L'ensoleillée. Jodorowsky fille est une enfant de la balle aux multiples rebonds. Alma s'est fait materner dans les coulisses du Théâtre du Soleil et a même fait ses classes… maternelles à la Cartoucherie de Vincennes. Ses père et mère se produisaient dans du Shakespeare sous la férule de l'impérieuse Ariane Mnouchkine. Côté hommes, on est juif polonais, chilien, puis mexicain. On est surtout issue de la lignée d'Alejandro, cinéaste et auteur de BD, ésotérique et surréaliste. Brontis, le père d'Alma, revendique cette transmission foraine. Il dit : «En Occident, on devient vite "fils de" avant même d'être identifié. Pourtant, poursuivre le parcours de ses parents est assez naturel. On vit et on évolue dans un certain milieu. Cette atmosphère vous ouvre un horizon. On peut s'en défaire en se révoltant. Pour ma part, je n'ai pas cherché à m'en émanciper» (1).» Sa fille pourrait répéter après lui. Côté femmes, on vient des Cévennes et on vend du cuir. Valérie Crouzet a fait son chemin au cinéma. Mais le théâtre reste l'horizon familial préféré. Alma a vu les dernières mises en scène de Thomas Ostermeier ou de Ivo van Hove. Et si elle plébiscite Peau d'âne, pont aux ânes de toutes les sensibles du demi-siècle, elle aime aussi les Enfants du paradis et son humanisme poétique, équilibrant ses admirations entre Deneuve et Arletty.

Label bobo. Elle a fait son collège à Decroly, école sans notes qui active la confiance en soi. Elle était en section théâtre au lycée à Montreuil, «un lieu mixte où le mélange se passait bien». Sa mère réside toujours dans la ville du 93 et son père dans le XXe arrondissement. Avec son copain, artisan ébéniste, qui fournit des architectes d'intérieur, elle vit dans le Xe. Elle est «Charlie» et elle est «Terrasses». Elle dit : «Ça m'a foutu une baffe.

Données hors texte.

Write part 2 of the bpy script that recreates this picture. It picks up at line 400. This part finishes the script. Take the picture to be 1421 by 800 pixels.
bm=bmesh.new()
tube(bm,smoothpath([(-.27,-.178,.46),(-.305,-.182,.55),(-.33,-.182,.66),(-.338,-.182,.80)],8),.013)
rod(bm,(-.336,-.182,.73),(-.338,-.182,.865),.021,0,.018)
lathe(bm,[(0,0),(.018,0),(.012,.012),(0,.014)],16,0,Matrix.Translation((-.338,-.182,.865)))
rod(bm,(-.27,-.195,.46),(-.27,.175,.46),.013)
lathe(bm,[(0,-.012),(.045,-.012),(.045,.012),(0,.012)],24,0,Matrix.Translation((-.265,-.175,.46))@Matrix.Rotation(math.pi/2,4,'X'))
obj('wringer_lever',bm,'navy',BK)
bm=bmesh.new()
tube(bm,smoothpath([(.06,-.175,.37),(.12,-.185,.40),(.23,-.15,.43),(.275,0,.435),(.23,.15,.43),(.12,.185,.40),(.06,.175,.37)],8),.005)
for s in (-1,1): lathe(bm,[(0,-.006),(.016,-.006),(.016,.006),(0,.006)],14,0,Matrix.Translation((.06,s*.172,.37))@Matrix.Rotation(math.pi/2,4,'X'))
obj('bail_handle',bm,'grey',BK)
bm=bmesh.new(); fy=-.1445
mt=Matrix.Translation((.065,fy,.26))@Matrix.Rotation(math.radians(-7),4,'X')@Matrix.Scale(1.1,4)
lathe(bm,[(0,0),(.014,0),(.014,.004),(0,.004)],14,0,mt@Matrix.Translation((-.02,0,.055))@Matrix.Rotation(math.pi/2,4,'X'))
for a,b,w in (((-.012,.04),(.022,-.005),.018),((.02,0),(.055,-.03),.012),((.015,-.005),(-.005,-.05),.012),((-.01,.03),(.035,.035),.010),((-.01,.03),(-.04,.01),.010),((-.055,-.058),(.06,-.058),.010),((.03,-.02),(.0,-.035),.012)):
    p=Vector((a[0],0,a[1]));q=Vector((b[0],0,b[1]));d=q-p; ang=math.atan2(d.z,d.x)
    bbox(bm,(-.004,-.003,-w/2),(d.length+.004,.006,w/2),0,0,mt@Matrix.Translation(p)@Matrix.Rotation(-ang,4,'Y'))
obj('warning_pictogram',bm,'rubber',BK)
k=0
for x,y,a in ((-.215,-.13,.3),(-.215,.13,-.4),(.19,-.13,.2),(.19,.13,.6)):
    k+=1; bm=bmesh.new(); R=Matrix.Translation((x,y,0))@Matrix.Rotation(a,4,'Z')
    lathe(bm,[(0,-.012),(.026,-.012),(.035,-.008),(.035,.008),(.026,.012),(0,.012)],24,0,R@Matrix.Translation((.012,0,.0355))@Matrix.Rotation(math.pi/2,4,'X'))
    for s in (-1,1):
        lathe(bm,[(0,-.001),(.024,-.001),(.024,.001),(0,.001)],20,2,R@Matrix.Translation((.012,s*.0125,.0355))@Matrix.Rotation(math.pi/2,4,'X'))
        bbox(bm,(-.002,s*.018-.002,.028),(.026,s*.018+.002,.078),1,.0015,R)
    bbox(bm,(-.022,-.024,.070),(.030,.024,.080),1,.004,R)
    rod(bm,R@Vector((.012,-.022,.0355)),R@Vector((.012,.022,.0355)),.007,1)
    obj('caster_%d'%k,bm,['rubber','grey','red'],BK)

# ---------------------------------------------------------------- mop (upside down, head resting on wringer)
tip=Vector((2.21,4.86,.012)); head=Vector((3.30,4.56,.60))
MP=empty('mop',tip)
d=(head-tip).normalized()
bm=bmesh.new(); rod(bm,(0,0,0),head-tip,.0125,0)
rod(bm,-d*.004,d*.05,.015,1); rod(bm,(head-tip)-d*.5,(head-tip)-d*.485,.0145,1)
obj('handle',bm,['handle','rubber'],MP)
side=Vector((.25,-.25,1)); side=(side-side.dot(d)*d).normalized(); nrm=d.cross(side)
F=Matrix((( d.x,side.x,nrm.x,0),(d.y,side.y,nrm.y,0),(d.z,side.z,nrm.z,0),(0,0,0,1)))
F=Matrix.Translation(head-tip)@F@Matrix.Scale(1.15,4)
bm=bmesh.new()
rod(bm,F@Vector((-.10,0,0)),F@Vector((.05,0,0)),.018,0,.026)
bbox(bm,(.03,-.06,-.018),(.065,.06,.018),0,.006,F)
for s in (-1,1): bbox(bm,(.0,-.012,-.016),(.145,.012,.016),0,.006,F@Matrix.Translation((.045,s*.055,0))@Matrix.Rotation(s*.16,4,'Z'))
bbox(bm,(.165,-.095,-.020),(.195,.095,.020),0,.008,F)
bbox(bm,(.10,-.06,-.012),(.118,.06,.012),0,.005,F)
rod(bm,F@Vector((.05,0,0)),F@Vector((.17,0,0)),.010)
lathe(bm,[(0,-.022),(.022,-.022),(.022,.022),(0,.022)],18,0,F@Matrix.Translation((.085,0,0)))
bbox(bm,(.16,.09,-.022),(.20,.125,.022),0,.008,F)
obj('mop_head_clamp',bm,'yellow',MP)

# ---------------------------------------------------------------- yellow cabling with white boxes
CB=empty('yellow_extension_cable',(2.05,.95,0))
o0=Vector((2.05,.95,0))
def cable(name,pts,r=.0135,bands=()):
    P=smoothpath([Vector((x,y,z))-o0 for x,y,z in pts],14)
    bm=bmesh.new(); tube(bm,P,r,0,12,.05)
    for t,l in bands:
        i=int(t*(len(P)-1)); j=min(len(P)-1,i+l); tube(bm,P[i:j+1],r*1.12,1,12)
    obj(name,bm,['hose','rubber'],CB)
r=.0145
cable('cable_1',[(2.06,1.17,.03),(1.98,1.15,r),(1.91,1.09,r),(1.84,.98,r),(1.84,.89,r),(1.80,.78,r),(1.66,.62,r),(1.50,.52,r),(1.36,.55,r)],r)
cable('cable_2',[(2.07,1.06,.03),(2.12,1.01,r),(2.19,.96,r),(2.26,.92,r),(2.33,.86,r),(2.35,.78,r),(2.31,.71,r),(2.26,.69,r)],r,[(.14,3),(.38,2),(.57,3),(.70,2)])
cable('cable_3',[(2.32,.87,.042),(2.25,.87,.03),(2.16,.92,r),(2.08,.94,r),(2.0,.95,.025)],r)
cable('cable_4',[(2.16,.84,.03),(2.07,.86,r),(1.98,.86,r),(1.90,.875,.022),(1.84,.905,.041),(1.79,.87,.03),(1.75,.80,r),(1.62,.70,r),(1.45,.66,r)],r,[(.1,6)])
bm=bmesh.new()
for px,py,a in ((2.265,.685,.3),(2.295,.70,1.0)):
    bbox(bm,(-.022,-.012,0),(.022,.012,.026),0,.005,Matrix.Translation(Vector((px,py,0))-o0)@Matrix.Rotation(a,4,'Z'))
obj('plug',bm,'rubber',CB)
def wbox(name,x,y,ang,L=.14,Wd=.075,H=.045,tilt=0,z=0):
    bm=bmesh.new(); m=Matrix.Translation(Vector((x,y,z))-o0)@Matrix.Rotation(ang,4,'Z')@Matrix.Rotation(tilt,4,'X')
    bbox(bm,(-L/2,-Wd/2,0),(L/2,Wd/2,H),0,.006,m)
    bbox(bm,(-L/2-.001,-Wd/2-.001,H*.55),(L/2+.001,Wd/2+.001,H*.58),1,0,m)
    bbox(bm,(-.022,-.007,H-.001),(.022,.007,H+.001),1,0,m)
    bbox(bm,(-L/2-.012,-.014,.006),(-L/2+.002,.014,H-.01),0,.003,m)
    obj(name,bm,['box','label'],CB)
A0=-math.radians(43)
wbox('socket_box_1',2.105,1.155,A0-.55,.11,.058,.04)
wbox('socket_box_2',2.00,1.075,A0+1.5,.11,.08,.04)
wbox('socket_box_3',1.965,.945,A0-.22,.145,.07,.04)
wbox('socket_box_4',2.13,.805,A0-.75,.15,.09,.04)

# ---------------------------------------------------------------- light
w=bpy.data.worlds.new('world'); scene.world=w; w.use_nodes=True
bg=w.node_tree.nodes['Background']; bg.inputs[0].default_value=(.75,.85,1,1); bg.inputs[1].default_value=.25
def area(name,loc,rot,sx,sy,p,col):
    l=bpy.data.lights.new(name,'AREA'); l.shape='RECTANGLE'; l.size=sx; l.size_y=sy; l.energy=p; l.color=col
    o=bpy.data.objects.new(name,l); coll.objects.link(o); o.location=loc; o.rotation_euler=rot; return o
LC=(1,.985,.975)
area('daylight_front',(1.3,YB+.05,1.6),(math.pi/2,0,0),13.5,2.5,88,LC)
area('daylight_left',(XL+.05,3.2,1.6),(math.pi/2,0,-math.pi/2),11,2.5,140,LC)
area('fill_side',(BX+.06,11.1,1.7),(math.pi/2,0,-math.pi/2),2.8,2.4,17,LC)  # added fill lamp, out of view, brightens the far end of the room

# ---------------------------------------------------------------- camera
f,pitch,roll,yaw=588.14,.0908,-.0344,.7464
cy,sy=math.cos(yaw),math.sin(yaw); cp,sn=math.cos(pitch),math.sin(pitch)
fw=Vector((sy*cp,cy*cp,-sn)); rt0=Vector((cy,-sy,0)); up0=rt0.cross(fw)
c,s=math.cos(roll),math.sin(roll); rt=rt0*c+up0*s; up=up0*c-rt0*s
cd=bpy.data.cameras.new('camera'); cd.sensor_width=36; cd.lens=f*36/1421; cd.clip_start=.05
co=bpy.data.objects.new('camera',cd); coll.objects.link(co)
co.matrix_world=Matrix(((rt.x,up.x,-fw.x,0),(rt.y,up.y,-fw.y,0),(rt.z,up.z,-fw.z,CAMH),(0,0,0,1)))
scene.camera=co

Moi qui suis plutôt positive, je n'arrive plus à voir d'issue.»

L'hirondelle. Elle est vêtue d'un haut marin emprunté à son compagnon. Et s'en amuse : «C'est d'un classique…» Elle a un jean APC et des sandales tropéziennes. Quant au sac Chanel, il l'attend tranquillement sur une banquette. Elle porte deux tatouages. Le sentimental est désavoué, preuve qu'amour ne rime pas avec toujours. A défaut de printemps, une hirondelle lui fait la cheville ailée. Et c'est vrai qu'on la sent assez gambadeuse et très rieuse en coin sous la tonnelle de ses sourcils peignés écarquillés comme on le fait maintenant aux jeunes modélisées.

La chanteuse. Elle apparaît moins latina que prévu, plus Charlotte Casiraghi que Penélope Cruz. Elle affiche une placidité heureuse, une sorte de décontraction attentive. Elle chante en anglais et ça fait parfois penser à Air ou à Portishead. Elle réalise ses clips elle-même et écrit ses textes où le sentimental côtoie le burlesque. Si elle a choisi Burning Peacocks comme nom pour son duo electro pop, elle n'aura jamais rien d'un paon enflammé. Difficile de l'imaginer en brune brûlante, en train de se pavaner et de faire la roue. Et c'est bien comme ça !

(1) L'Humanité, 5 août 2014.

26 septembre 1991 Naissance à Paris.

2012 Création du groupe Burning Peacocks.

2013 Rencontre avec Lagerfeld.

2014 Visage Lancôme.

2015 Série la Vie devant elles.

13 juillet 2016 Juillet août (Diastème).